Repeat the listing that follows, character for character, minus the pictures.
### RECORDED INFORMATION
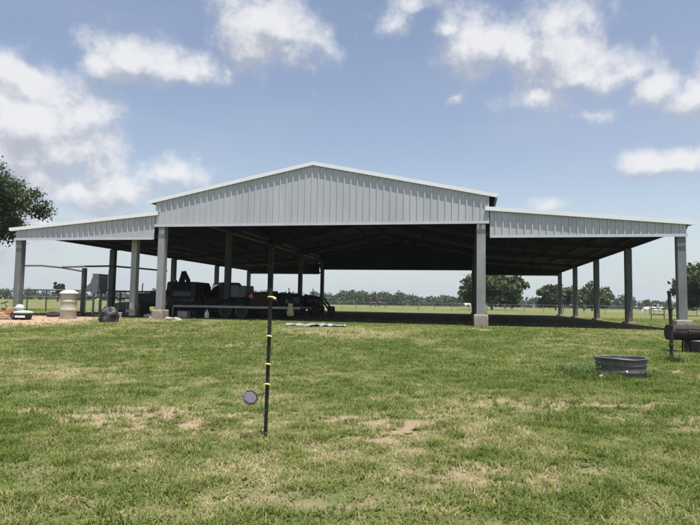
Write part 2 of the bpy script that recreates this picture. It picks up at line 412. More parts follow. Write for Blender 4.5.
for b, fc in ((FB, -1), (DEP+.20, 1)):
    zb = 4.42 if fc < 0 else 4.27
    ribbed('gable_sheet', -.33, W1+.33, zb, lambda a: ztop_main(a)-.02, b, fc)
    ribbed('lean_to_sheet', -W2-.18, -.37, 3.80, lambda a: ztop_L(a)-.02, b+.02, fc)
    ribbed('lean_to_sheet', W1+.37, W1+W2+.18, 3.80, lambda a: ztop_R(a)-.02, b+.02, fc)
    yy = b + fc*.064
    for (a0, a1, z) in ((-.34, W1+.34, zb), (-W2-.20, -.37, 3.80), (W1+.37, W1+W2+.20, 3.80)):
        MB().box(((a0+a1)/2, yy, z+.035), (a1-a0, .02, .12)).build('base_trim', 'basetrim', barn)
for b in (FB+.062, DEP+.138):  # added dark sheets inside the cladding, the barn's shade put into their colour
    zb = 4.45 if b < 5 else 4.30
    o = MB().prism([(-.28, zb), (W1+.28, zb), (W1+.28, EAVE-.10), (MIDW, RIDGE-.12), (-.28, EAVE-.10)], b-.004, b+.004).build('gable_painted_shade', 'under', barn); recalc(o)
    for sg in (-1, 1):
        P = (lambda a: W1+a) if sg > 0 else (lambda a: -a)
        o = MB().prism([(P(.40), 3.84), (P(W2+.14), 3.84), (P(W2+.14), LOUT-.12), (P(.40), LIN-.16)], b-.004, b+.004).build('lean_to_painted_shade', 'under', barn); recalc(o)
# roofs: thin sheets with a little overhang, white rake and eave trim
OV = .05
def roof(name, pts, parent=barn):
    t = .06
    mb = MB(); n = len(pts)
    for lo, hi in ((FB-OV, DEP+.2+OV),):
        poly = [(a, z) for a, z in pts] + [(a, z-t) for a, z in reversed(pts)]
        mb.prism(poly, lo, hi)
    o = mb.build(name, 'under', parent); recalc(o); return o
mainpts = [(-.62, EAVE-.02), (MIDW, RIDGE+.04), (W1+.62, EAVE-.02)]
roof('main_roof', mainpts)
roof('lean_to_roof', [(-W2-.42, LOUT-.02), (-.16, LIN+.035)])
roof('lean_to_roof', [(W1+.16, LIN+.035), (W1+W2+.42, LOUT-.02)])
def rake(pts, b, hgt=.17, w=.05):
    poly = [(a, z+.025) for a, z in pts] + [(a, z+.025-hgt) for a, z in reversed(pts)]
    o = MB().prism(poly, b-w/2, b+w/2).build('rake_trim', 'trim', barn); recalc(o)
    poly = [(a, z+.035) for a, z in pts] + [(a, z+.018) for a, z in reversed(pts)]
    s = 1 if b < 5 else -1
    o = MB().prism(poly, min(b+s*(w/2+.003), b+s*.2), max(b+s*(w/2+.003), b+s*.2)).build('rake_trim', 'trim', barn); recalc(o)
for b in (FB-OV-.03, DEP+.2+OV+.03):
    rake([(-.66, EAVE-.03), (MIDW, RIDGE+.04), (W1+.66, EAVE-.03)], b)
    rake([(-W2-.46, LOUT-.025), (-.16, LIN+.035)], b)
    rake([(W1+.16, LIN+.035), (W1+W2+.46, LOUT-.025)], b)
for a, z in ((-W2-.47, LOUT-.06), (W1+W2+.47, LOUT-.06), (-.67, EAVE-.06), (W1+.67, EAVE-.06)):
    MB().box((a, DEP/2, z), (.09, DEP+.60, .13)).build('gutter', 'trim', barn)
for a in (-.33, W1+.33):                             # strip of wall between the lean-to and the main eave
    MB().box((a, DEP/2, (LIN+EAVE)/2), (.02, DEP+.36, EAVE-LIN-.08)).build('side_sheet', 'sheet', barn)
# frames
def col_mb(z1, w=.34):
    mb = MB(); mb.box((0, 0, (z1+.30)/2), (w, w, z1-.30)); return mb
CW = {0: .35, 1: .38}
def column(a, b, z1, w, pier=.30):
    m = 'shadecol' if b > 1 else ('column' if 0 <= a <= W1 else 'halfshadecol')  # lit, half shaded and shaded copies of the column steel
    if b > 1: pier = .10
    c = MB().box((a, b, (z1+pier)/2), (w, w, z1-pier)).build('column', m, barn, bevel=.015)
    MB().box((a, b, pier+.012), (w+.14, w+.14, .024)).build('base_plate', 'column', c)
    bl = MB().box((a, b, pier/2-.22), (.60, .60, pier+.43)).build('concrete_pier', 'concrete', c, bevel=.03)
    if b == 0 and 0 <= a <= W1:
        for i in (-1, 1):
            for j in (-1, 1): MB().lathe([(.018, 0), (.018, .06)], 8, Matrix.Translation((a+i*(w/2+.035), b+j*(w/2+.035), pier+.024))).build('anchor_bolt', 'steel', c)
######
(FINISHED ANSWER):
Write part 2 of the bpy script that recreates this picture. It picks up at line 412. More parts follow. Write for Blender 4.5.
for b, fc in ((FB, -1), (DEP+.20, 1)):
    zb = 4.42 if fc < 0 else 4.27
    ribbed('gable_sheet', -.33, W1+.33, zb, lambda a: ztop_main(a)-.02, b, fc)
    ribbed('lean_to_sheet', -W2-.18, -.37, 3.80, lambda a: ztop_L(a)-.02, b+.02, fc)
    ribbed('lean_to_sheet', W1+.37, W1+W2+.18, 3.80, lambda a: ztop_R(a)-.02, b+.02, fc)
    yy = b + fc*.064
    for (a0, a1, z) in ((-.34, W1+.34, zb), (-W2-.20, -.37, 3.80), (W1+.37, W1+W2+.20, 3.80)):
        MB().box(((a0+a1)/2, yy, z+.035), (a1-a0, .02, .12)).build('base_trim', 'basetrim', barn)
for b in (FB+.062, DEP+.138):  # added dark sheets inside the cladding, the barn's shade put into their colour
    zb = 4.45 if b < 5 else 4.30
    o = MB().prism([(-.28, zb), (W1+.28, zb), (W1+.28, EAVE-.10), (MIDW, RIDGE-.12), (-.28, EAVE-.10)], b-.004, b+.004).build('gable_painted_shade', 'under', barn); recalc(o)
    for sg in (-1, 1):
        P = (lambda a: W1+a) if sg > 0 else (lambda a: -a)
        o = MB().prism([(P(.40), 3.84), (P(W2+.14), 3.84), (P(W2+.14), LOUT-.12), (P(.40), LIN-.16)], b-.004, b+.004).build('lean_to_painted_shade', 'under', barn); recalc(o)
# roofs: thin sheets with a little overhang, white rake and eave trim
OV = .05
def roof(name, pts, parent=barn):
    t = .06
    mb = MB(); n = len(pts)
    for lo, hi in ((FB-OV, DEP+.2+OV),):
        poly = [(a, z) for a, z in pts] + [(a, z-t) for a, z in reversed(pts)]
        mb.prism(poly, lo, hi)
    o = mb.build(name, 'under', parent); recalc(o); return o
mainpts = [(-.62, EAVE-.02), (MIDW, RIDGE+.04), (W1+.62, EAVE-.02)]
roof('main_roof', mainpts)
roof('lean_to_roof', [(-W2-.42, LOUT-.02), (-.16, LIN+.035)])
roof('lean_to_roof', [(W1+.16, LIN+.035), (W1+W2+.42, LOUT-.02)])
def rake(pts, b, hgt=.17, w=.05):
    poly = [(a, z+.025) for a, z in pts] + [(a, z+.025-hgt) for a, z in reversed(pts)]
    o = MB().prism(poly, b-w/2, b+w/2).build('rake_trim', 'trim', barn); recalc(o)
    poly = [(a, z+.035) for a, z in pts] + [(a, z+.018) for a, z in reversed(pts)]
    s = 1 if b < 5 else -1
    o = MB().prism(poly, min(b+s*(w/2+.003), b+s*.2), max(b+s*(w/2+.003), b+s*.2)).build('rake_trim', 'trim', barn); recalc(o)
for b in (FB-OV-.03, DEP+.2+OV+.03):
    rake([(-.66, EAVE-.03), (MIDW, RIDGE+.04), (W1+.66, EAVE-.03)], b)
    rake([(-W2-.46, LOUT-.025), (-.16, LIN+.035)], b)
    rake([(W1+.16, LIN+.035), (W1+W2+.46, LOUT-.025)], b)
for a, z in ((-W2-.47, LOUT-.06), (W1+W2+.47, LOUT-.06), (-.67, EAVE-.06), (W1+.67, EAVE-.06)):
    MB().box((a, DEP/2, z), (.09, DEP+.60, .13)).build('gutter', 'trim', barn)
for a in (-.33, W1+.33):                             # strip of wall between the lean-to and the main eave
    MB().box((a, DEP/2, (LIN+EAVE)/2), (.02, DEP+.36, EAVE-LIN-.08)).build('side_sheet', 'sheet', barn)
# frames
def col_mb(z1, w=.34):
    mb = MB(); mb.box((0, 0, (z1+.30)/2), (w, w, z1-.30)); return mb
CW = {0: .35, 1: .38}
def column(a, b, z1, w, pier=.30):
    m = 'shadecol' if b > 1 else ('column' if 0 <= a <= W1 else 'halfshadecol')  # lit, half shaded and shaded copies of the column steel
    if b > 1: pier = .10
    c = MB().box((a, b, (z1+pier)/2), (w, w, z1-pier)).build('column', m, barn, bevel=.015)
    MB().box((a, b, pier+.012), (w+.14, w+.14, .024)).build('base_plate', 'column', c)
    bl = MB().box((a, b, pier/2-.22), (.60, .60, pier+.43)).build('concrete_pier', 'concrete', c, bevel=.03)
    if b == 0 and 0 <= a <= W1:
        for i in (-1, 1):
            for j in (-1, 1): MB().lathe([(.018, 0), (.018, .06)], 8, Matrix.Translation((a+i*(w/2+.035), b+j*(w/2+.035), pier+.024))).build('anchor_bolt', 'steel', c)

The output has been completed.